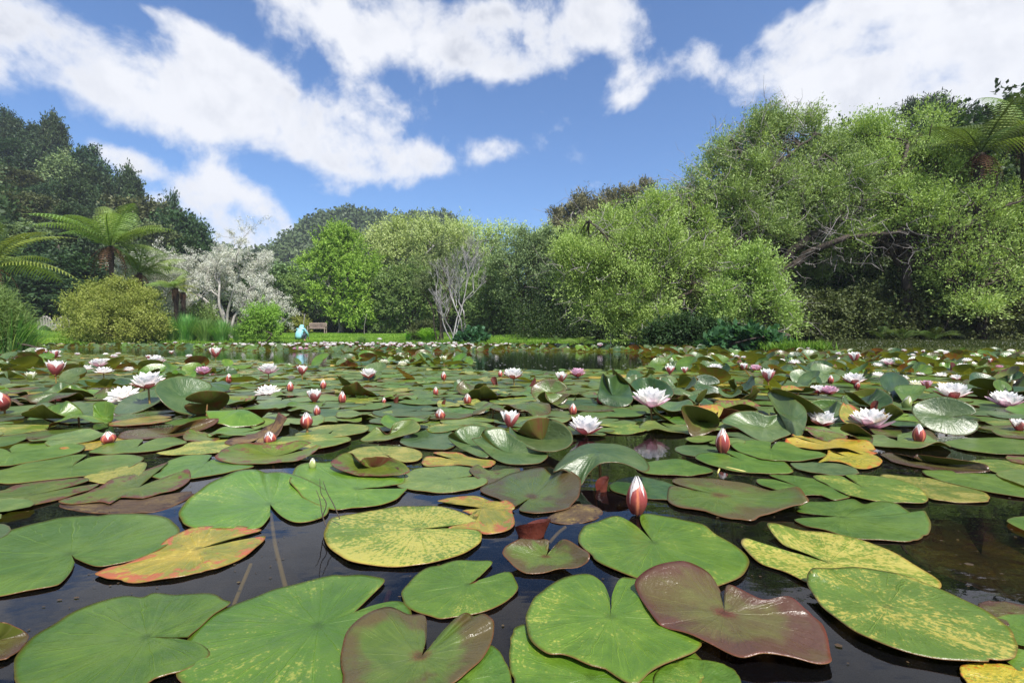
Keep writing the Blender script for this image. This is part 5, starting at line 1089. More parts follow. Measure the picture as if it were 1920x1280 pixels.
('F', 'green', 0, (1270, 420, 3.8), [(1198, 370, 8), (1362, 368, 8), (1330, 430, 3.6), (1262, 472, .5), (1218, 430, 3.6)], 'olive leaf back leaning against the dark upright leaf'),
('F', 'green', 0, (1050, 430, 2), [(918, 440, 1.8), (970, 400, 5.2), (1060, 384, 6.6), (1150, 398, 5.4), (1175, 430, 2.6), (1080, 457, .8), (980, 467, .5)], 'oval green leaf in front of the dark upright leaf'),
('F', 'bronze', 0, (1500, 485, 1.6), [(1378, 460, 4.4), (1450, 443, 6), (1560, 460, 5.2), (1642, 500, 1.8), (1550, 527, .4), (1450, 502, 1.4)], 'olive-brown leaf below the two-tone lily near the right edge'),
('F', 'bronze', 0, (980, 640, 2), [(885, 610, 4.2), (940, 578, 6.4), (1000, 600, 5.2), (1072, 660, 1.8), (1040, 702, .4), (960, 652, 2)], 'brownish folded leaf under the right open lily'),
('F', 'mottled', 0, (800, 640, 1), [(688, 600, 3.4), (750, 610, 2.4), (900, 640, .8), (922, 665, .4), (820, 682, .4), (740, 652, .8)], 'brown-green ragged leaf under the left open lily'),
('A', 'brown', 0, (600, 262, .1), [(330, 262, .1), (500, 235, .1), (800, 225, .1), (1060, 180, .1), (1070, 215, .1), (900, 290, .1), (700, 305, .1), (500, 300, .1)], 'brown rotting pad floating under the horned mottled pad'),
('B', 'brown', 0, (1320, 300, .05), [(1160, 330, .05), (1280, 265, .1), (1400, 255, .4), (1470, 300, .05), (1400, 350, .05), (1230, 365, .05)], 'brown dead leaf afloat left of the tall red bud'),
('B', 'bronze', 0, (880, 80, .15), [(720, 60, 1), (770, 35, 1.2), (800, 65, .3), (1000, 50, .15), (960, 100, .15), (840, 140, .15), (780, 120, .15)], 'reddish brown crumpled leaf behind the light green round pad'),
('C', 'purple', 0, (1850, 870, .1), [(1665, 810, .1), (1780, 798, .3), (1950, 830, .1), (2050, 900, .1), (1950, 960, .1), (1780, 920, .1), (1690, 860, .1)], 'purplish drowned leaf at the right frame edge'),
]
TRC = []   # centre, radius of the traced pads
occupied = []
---
Copy every line above word for word and exclude the pictures.

• REPLY TO THE TASK
Keep writing the Blender script for this image. This is part 5, starting at line 1089. More parts follow. Measure the picture as if it were 1920x1280 pixels.
('F', 'green', 0, (1270, 420, 3.8), [(1198, 370, 8), (1362, 368, 8), (1330, 430, 3.6), (1262, 472, .5), (1218, 430, 3.6)], 'olive leaf back leaning against the dark upright leaf'),
('F', 'green', 0, (1050, 430, 2), [(918, 440, 1.8), (970, 400, 5.2), (1060, 384, 6.6), (1150, 398, 5.4), (1175, 430, 2.6), (1080, 457, .8), (980, 467, .5)], 'oval green leaf in front of the dark upright leaf'),
('F', 'bronze', 0, (1500, 485, 1.6), [(1378, 460, 4.4), (1450, 443, 6), (1560, 460, 5.2), (1642, 500, 1.8), (1550, 527, .4), (1450, 502, 1.4)], 'olive-brown leaf below the two-tone lily near the right edge'),
('F', 'bronze', 0, (980, 640, 2), [(885, 610, 4.2), (940, 578, 6.4), (1000, 600, 5.2), (1072, 660, 1.8), (1040, 702, .4), (960, 652, 2)], 'brownish folded leaf under the right open lily'),
('F', 'mottled', 0, (800, 640, 1), [(688, 600, 3.4), (750, 610, 2.4), (900, 640, .8), (922, 665, .4), (820, 682, .4), (740, 652, .8)], 'brown-green ragged leaf under the left open lily'),
('A', 'brown', 0, (600, 262, .1), [(330, 262, .1), (500, 235, .1), (800, 225, .1), (1060, 180, .1), (1070, 215, .1), (900, 290, .1), (700, 305, .1), (500, 300, .1)], 'brown rotting pad floating under the horned mottled pad'),
('B', 'brown', 0, (1320, 300, .05), [(1160, 330, .05), (1280, 265, .1), (1400, 255, .4), (1470, 300, .05), (1400, 350, .05), (1230, 365, .05)], 'brown dead leaf afloat left of the tall red bud'),
('B', 'bronze', 0, (880, 80, .15), [(720, 60, 1), (770, 35, 1.2), (800, 65, .3), (1000, 50, .15), (960, 100, .15), (840, 140, .15), (780, 120, .15)], 'reddish brown crumpled leaf behind the light green round pad'),
('C', 'purple', 0, (1850, 870, .1), [(1665, 810, .1), (1780, 798, .3), (1950, 830, .1), (2050, 900, .1), (1950, 960, .1), (1780, 920, .1), (1690, 860, .1)], 'purplish drowned leaf at the right frame edge'),
]
TRC = []   # centre, radius of the traced pads
occupied = []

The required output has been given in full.